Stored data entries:
***

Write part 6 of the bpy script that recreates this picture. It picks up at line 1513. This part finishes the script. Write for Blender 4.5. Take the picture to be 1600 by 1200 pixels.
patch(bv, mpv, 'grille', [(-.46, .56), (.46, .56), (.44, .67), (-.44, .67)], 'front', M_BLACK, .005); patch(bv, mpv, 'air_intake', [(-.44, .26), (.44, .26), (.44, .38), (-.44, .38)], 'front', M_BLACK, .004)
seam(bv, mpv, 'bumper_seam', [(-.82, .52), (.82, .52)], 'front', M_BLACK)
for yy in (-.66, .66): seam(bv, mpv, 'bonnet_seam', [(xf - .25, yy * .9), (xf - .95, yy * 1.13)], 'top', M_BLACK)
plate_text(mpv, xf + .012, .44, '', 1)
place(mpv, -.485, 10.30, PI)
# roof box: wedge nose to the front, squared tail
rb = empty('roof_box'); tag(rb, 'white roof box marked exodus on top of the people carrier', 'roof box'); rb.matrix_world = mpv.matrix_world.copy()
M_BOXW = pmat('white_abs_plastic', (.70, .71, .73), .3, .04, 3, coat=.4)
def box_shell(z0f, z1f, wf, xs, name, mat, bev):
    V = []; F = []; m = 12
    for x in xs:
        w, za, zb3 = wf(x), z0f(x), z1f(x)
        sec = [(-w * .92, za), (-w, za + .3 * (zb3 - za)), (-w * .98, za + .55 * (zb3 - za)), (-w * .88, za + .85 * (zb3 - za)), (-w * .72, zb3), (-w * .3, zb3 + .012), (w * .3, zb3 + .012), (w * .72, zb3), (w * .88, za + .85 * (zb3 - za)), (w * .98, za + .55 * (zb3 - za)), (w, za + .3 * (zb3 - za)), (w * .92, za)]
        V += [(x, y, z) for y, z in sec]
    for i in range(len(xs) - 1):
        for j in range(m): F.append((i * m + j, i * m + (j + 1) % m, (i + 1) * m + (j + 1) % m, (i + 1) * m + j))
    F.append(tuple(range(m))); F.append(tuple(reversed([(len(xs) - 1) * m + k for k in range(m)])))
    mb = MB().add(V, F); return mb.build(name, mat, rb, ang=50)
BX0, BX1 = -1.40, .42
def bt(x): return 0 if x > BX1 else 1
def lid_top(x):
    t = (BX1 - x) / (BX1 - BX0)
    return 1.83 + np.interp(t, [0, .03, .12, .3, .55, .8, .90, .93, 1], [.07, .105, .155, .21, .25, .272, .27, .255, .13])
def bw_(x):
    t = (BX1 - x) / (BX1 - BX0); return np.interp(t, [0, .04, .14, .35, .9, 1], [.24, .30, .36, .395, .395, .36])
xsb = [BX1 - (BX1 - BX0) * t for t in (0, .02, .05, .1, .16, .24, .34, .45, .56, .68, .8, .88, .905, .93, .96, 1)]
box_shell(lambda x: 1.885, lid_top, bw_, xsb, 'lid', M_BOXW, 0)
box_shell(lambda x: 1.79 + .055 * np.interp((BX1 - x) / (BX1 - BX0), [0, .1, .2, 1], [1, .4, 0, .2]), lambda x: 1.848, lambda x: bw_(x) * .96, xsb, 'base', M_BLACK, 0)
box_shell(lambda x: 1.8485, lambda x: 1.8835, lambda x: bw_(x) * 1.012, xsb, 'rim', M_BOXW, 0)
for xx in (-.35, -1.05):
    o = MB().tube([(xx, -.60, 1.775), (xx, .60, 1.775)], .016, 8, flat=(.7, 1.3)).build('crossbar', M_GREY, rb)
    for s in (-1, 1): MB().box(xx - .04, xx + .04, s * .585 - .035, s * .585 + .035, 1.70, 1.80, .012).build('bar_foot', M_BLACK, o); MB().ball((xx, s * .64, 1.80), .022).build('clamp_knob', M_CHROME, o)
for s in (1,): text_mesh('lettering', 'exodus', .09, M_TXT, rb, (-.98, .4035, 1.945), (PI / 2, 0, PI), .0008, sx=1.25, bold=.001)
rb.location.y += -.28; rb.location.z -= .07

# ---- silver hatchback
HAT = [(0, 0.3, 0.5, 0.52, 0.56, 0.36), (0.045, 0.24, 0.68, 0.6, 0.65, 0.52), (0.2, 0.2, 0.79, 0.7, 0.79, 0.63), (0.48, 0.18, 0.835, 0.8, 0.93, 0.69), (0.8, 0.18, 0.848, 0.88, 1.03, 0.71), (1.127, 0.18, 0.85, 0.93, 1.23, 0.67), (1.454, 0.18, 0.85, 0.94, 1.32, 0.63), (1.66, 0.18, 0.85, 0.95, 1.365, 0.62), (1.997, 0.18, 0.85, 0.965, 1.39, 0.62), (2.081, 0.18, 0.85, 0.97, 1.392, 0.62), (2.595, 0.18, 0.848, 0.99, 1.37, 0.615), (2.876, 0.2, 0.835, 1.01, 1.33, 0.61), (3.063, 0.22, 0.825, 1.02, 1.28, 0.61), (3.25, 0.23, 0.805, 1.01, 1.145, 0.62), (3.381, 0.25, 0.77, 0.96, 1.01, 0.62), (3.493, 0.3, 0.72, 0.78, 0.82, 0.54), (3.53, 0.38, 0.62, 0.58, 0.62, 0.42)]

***

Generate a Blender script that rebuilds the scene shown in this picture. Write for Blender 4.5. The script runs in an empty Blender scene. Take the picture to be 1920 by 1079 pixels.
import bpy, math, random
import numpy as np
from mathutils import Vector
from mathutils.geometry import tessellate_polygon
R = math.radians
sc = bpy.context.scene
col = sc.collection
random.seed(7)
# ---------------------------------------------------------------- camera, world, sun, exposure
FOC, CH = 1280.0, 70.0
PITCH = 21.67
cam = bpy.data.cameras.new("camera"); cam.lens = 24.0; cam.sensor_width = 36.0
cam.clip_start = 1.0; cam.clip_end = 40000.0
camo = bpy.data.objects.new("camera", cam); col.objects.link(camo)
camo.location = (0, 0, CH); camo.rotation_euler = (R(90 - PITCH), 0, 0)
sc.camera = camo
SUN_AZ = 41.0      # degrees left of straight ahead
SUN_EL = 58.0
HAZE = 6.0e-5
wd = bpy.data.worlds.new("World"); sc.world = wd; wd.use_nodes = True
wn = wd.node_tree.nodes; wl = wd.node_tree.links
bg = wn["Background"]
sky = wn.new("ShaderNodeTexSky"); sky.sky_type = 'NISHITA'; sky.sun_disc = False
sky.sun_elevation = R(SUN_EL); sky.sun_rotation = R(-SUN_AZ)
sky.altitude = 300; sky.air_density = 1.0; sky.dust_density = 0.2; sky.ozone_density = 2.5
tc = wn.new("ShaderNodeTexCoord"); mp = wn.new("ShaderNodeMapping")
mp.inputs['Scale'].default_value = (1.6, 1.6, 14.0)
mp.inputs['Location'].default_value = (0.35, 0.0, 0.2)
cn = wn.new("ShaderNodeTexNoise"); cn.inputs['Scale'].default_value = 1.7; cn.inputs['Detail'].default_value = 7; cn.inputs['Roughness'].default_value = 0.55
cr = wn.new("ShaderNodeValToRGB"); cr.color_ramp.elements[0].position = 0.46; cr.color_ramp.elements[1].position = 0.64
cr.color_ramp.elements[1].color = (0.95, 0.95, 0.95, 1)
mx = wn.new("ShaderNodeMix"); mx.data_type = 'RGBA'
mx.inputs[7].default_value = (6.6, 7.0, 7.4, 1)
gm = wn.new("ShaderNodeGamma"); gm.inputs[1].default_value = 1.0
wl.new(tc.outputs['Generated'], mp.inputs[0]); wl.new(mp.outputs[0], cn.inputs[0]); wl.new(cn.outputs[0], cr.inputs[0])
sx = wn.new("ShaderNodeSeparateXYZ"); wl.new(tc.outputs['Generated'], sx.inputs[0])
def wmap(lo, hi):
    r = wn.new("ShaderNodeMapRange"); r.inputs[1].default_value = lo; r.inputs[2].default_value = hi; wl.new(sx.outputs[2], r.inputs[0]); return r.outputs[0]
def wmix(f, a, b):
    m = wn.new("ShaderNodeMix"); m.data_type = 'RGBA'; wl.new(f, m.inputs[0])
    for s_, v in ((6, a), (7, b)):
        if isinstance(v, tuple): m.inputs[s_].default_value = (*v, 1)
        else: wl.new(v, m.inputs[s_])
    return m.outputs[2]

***

• _Job_
Tally the lines of the data that hold the string "this". Answer with the number and nothing more.

• _Answer below_
2